Suluk sebenarnya hampir sama dengan  thari. Keduanya memiliki arti kata "cari" atau "jalan", dalam istilah sufi cara buat jalan mendekati tuhan dan beroleh makrifat. Tetapi pengertian suluk  itu lama kelamaan di tujukan kepada semacam latihan, yang di lakukan dalam jangka waktu tertentu untuk memperoleh keadaan mengenai ahwal dan maqamat dari orang yang melakukan tariqat itu
 
Kita ketahui bahwa tarikat itu tujuannya adalah mempelajari kesalahan-kesalahan pribadi (intropeksi), baik dalam melakukan amal ibadah atau dalam pergaulan di tengah masyarakat, dan memperbaikinya. 
 
Pekerjaan ini di lakukan seorang syaikh atau mursyid yang pengetahuannya dan pengalamannya jauh lebih tinggi dari murid yang di binanya. Seorang murid kemudian dibawa kepada perbaikan-perbaikan yang dapat menyempurnakan keislamannya dan memberikan dia kebahagiaan dalam menempuh jalan kepada Tuhan itu. 
 
Oleh karena kesalahan murid dan berlain-lainan itu tidak sama, maka perbaikan-perbaikan yang dilakukan ahli tariqat pun bermacam-macam adanya. Maka meskipun tujuannya semuanya satu, suluk untuk mencapai tujuan itu berlain-lainan, tergantung kebutuhan perbaikan yang alam dibasah oleh kepentingan itu.

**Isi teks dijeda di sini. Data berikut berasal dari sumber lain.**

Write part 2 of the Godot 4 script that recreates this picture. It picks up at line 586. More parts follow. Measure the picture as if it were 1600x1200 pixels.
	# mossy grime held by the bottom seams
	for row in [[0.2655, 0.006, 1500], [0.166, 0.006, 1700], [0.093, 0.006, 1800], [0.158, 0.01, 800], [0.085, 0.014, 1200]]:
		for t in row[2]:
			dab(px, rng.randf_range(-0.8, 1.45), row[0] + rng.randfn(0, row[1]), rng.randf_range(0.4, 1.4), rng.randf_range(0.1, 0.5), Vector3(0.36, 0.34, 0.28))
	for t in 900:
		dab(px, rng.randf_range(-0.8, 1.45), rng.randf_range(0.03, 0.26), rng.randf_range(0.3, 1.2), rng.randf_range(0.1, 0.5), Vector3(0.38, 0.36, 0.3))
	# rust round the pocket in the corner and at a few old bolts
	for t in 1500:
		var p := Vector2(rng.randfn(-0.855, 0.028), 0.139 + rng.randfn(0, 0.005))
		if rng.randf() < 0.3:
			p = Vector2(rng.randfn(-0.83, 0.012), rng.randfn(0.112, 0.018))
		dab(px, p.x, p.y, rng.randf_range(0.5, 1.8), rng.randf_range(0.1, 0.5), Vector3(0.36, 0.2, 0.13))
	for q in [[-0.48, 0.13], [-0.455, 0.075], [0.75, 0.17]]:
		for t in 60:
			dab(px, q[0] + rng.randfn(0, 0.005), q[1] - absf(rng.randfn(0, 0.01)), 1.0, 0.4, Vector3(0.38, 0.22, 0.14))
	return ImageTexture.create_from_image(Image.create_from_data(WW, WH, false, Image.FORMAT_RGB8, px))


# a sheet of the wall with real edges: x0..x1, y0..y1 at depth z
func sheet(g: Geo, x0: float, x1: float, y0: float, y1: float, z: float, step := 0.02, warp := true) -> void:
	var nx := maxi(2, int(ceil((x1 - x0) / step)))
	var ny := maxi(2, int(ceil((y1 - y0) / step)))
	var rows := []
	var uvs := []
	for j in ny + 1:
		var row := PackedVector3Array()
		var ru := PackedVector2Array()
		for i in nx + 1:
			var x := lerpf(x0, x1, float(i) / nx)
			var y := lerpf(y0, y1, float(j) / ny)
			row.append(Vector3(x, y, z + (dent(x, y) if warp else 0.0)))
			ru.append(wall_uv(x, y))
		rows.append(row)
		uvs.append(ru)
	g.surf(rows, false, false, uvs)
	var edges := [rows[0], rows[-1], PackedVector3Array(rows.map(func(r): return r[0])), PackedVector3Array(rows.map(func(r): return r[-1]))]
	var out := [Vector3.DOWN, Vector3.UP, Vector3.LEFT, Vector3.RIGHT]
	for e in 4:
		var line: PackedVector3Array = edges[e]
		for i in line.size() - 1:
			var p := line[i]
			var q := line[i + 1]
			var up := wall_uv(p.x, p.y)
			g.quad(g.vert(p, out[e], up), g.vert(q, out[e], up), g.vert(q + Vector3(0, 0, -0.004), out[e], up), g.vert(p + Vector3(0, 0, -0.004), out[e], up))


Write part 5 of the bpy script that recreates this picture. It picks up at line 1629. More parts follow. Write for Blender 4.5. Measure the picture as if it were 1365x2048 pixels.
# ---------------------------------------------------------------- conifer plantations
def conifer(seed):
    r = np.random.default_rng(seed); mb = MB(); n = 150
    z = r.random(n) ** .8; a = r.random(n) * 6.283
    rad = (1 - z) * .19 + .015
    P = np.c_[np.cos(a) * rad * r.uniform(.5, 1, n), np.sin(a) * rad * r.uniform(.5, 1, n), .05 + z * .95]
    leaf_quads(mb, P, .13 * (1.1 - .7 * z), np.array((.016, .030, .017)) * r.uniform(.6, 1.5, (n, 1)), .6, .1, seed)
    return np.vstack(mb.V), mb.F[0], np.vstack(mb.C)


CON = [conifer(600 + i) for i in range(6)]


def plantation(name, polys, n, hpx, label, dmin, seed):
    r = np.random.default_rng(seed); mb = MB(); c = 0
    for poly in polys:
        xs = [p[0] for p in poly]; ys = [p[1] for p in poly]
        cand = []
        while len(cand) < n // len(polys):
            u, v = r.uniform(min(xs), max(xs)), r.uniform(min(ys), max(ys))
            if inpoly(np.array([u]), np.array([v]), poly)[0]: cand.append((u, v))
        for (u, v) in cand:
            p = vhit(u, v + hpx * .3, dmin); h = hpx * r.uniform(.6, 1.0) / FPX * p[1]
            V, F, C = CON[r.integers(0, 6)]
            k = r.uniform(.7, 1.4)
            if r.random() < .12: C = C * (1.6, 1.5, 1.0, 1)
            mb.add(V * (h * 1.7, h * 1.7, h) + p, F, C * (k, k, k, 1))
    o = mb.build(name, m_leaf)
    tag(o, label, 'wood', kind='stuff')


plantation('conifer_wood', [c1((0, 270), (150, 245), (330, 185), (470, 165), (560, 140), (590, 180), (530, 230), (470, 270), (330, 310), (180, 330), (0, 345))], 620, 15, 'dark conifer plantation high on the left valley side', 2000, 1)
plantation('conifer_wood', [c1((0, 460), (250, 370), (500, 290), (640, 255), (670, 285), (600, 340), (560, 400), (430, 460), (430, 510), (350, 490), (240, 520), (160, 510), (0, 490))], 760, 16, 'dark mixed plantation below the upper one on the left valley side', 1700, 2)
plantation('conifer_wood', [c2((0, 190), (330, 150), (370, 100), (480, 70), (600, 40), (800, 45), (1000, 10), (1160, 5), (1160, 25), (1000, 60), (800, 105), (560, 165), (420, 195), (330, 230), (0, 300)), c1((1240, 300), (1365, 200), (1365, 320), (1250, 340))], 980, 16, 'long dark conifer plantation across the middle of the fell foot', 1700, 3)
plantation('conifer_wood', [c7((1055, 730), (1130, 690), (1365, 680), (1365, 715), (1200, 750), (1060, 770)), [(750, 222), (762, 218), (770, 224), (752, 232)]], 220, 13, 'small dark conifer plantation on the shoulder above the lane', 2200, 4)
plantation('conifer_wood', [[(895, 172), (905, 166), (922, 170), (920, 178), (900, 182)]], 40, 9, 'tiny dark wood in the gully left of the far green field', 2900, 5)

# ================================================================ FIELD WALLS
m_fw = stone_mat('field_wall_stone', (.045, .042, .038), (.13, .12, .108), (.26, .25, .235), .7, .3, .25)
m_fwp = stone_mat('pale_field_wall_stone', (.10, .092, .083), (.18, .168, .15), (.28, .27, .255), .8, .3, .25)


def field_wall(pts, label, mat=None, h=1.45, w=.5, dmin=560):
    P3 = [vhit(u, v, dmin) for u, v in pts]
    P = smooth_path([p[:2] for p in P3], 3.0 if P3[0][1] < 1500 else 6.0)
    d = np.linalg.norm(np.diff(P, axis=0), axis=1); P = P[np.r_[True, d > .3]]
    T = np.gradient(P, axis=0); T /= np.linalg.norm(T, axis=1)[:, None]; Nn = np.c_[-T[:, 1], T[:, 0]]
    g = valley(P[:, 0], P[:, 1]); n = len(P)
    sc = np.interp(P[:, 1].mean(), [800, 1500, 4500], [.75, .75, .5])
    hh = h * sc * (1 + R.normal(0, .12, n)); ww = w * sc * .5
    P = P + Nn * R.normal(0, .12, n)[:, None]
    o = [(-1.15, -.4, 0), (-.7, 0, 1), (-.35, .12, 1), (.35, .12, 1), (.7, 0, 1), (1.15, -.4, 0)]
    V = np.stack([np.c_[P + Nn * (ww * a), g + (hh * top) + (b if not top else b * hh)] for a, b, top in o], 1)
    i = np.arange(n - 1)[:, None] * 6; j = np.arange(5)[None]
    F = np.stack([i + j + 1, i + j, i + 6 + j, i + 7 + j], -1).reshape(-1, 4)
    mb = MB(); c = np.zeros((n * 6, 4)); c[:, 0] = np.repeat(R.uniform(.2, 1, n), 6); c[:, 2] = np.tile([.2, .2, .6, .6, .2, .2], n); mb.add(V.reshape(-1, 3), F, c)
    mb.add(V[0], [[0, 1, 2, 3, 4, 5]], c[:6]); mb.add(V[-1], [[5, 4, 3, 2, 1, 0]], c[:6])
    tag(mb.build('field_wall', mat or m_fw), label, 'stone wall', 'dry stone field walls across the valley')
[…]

Adapun suluk atau jalan yang dilalui oleh para sufi dapat dilakukan melalui beberapa cara: :

- Pertama, ibadah. Yaitu jalan yang ditempuh dalam suluk semacam mengenai perbaikan syariat, yang sebenarnya merupakan ritual kehidupan muslim sehari-hari seperti wudu', shalat, zikir, dan tadarus. Beberapa dalam mempelajari dan melakukannya sehingga semua ibadah-ibadah itu menjadi lebih sempurna. Meskipun demikian, menurut para sufi petunjuk yang diperoleh dalam amal yang demikian itu tidaklah sama, ada lekas mencapainya dan ada yang sampai bertahun-tahun perbuatannya dan ihwal-nya dalam beribadah itu belum berubah. Yang berkepentingan belum dapat menangkap hikmah-hikmah dan kegemaran dalam beribadah lahir itu.

- Kedua, riyadhah. Yaitu latihan diri dengan bertapa, mengurangi makan, minum, tidur, berkata, dan sebagainya yang di anggap perlu menurut musysidnya. Riyadhah meliputi segala yang sekiranya dapat mengarah sang murid menuju penyucian diri dan mengenal nilai-nilai luhur yang mesti ditegakkan oleh seorang sufi. Termasuk dalam kategori ini misalnya: samat (berdiam diri menahan hawa nafsu), penderitaan (pergi ke hutan, bukit, gunung atau pergi menempuh jarak yang sangat jauh), tariqul hikmah wa badhlu-l-jah (latihan yang di berikan agar sang murid mengenal etika sosial/muamalah)


Jadi dengan demikian, suluk bagi seorang sufi bertujuan antara lain untuk membawa murid kepada tingkatan atau maqam tertentu.